Agriculture Secretary Mike Johanns says he’s “opening a dialogue” with state and congressional leaders to determine how best to “modernize the Farm Service Agency to ensure it meets the needs of farmers and ranchers in the 21st Century.”

That’s a nice way of putting that Johanns is about to engage in what’s almost become a rite of passage for agriculture secretaries: Proposing to reduce the number of county FSA offices by one-fourth or one-third or whatever amount the powers that be have decided is politically palatable.

Johanns did not give a number in the press release USDA issued on Sept. 28, but earlier reports said FSA is planning to close 665 or about 28 percent of its 2,351 county offices nationwide.
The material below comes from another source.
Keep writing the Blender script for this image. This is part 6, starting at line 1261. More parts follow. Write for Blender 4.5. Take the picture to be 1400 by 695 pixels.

Rather than spelling out reductions, the release said state FSA directors were working with farmers and local, state and congressional leaders to develop proposals that will “help us chart the course for the agency’s future.”

“My hope is that we can agree on a plan that will make it possible to invest in equipment, technology and our employees,” said Johanns. “We want to ensure that top-notch service is provided to our farmers and ranchers long into the futures.”

Those conversations must just be getting started because two Democratic congressmen, Ike Shelton of Missouri and Marion Berry of Arkansas, complained that they had received little information about plans to “downsize” USDA.

Dotson Collins, state FSA director for Arkansas, said he’s been told he must close or consolidate 22 of his state’s 62 FSA offices.

Johanns reeled off some interesting numbers to justify the prospective round of closings. More than 400 of FSA’s 2,351 offices now have two or fewer full-time staff. Nearly 500 offices are within 20 miles of the next nearest office. The cost of delivering services in each office varies from 1 cent per $1 to $2 per $1 of benefits.

Some offices may also be located in counties that have very little agriculture or the types of agriculture that involve little participation in USDA’s commodity, disaster, farm loan or conservation programs.

Johanns’ nice words about modernizing FSA might be given more credence if the administration hadn’t already shown a propensity toward drastic cuts in agricultural spending. Last February, President Bush proposed reducing farm programs by $9 billion and his subordinates have tried to block new ag disaster and conservation funding.

Congressional Republicans have also begun floating a plan for cutting farm program payments to help pay for the cost of rebuilding the Louisiana and Mississippi Gulf Coasts in the wake of Hurricane Katrina. Among the possibilities: (1) freezing the 2007 federal budget for one or two years and (2) dropping the acreage eligible for farm payments from 85 percent to 84 percent.

If you’re a fiscal conservative who believes government should be downsized, you probably think those proposals are good ideas. If those payments could make the difference in whether you farm next year, you probably won’t.